UK: Union Right of Access: Government Consultation Response
Authors: Robert Hill, Corinna Harris, Sophie Jackson, & Charlotte Stern
The UK government has issued a consultation response and draft Code of Practice on the rights of trade unions to seek access to workplaces.
You may recall that the Employment Rights Act 2025 sets out a process for trade unions to seek a right of access to employer’s workplaces to engage with their workers in person or digitally for the purposes of representation, support, recruitment, organisation, and collective bargaining – applicable from October 2026.
To deliver this, the plan is to pass secondary legislation and a new statutory Code of Practice setting out how the right of access will operate. On 8 April 2026 the government published its response to the consultation on this topic together with a draft Code of Practice.

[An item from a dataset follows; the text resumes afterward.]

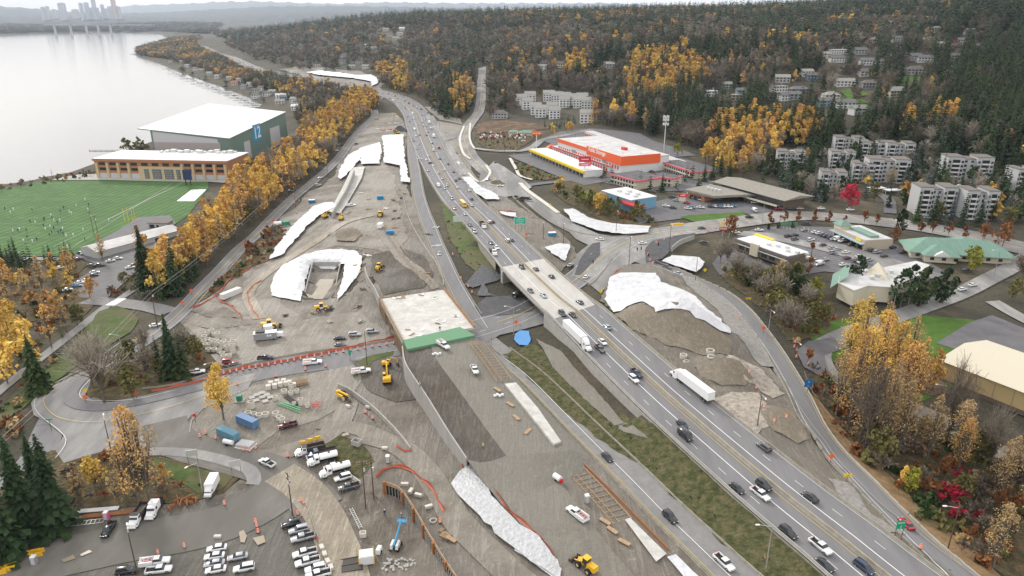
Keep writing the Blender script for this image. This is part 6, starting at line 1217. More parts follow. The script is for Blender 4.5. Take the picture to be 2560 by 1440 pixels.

This sets out more details of the proposed process and timetable that unions and employers would have to follow. The key point to note is that the response times are brief – employers will have only 15 days to respond to a request and that if it is not possible to reach an immediate agreement, the following negotiation period would only be 25 working days long. With large, multi-departmental, matrixed organisations, this will present some significant issues.
Failure to reach agreement means that the union can then approach an independent body – the Central Arbitration Committee who will determine access terms and conditions, which may not suit the employer.
Key Action Points for Human Resources and In-house Counsel
For most private sector corporates, this new right of access will represent the first time that they have had to interact with unions in many decades. To get ahead of this, companies should review their existing employee engagement set-up and consider putting time and resources into this, to dilute the attraction of union approach post October 2026.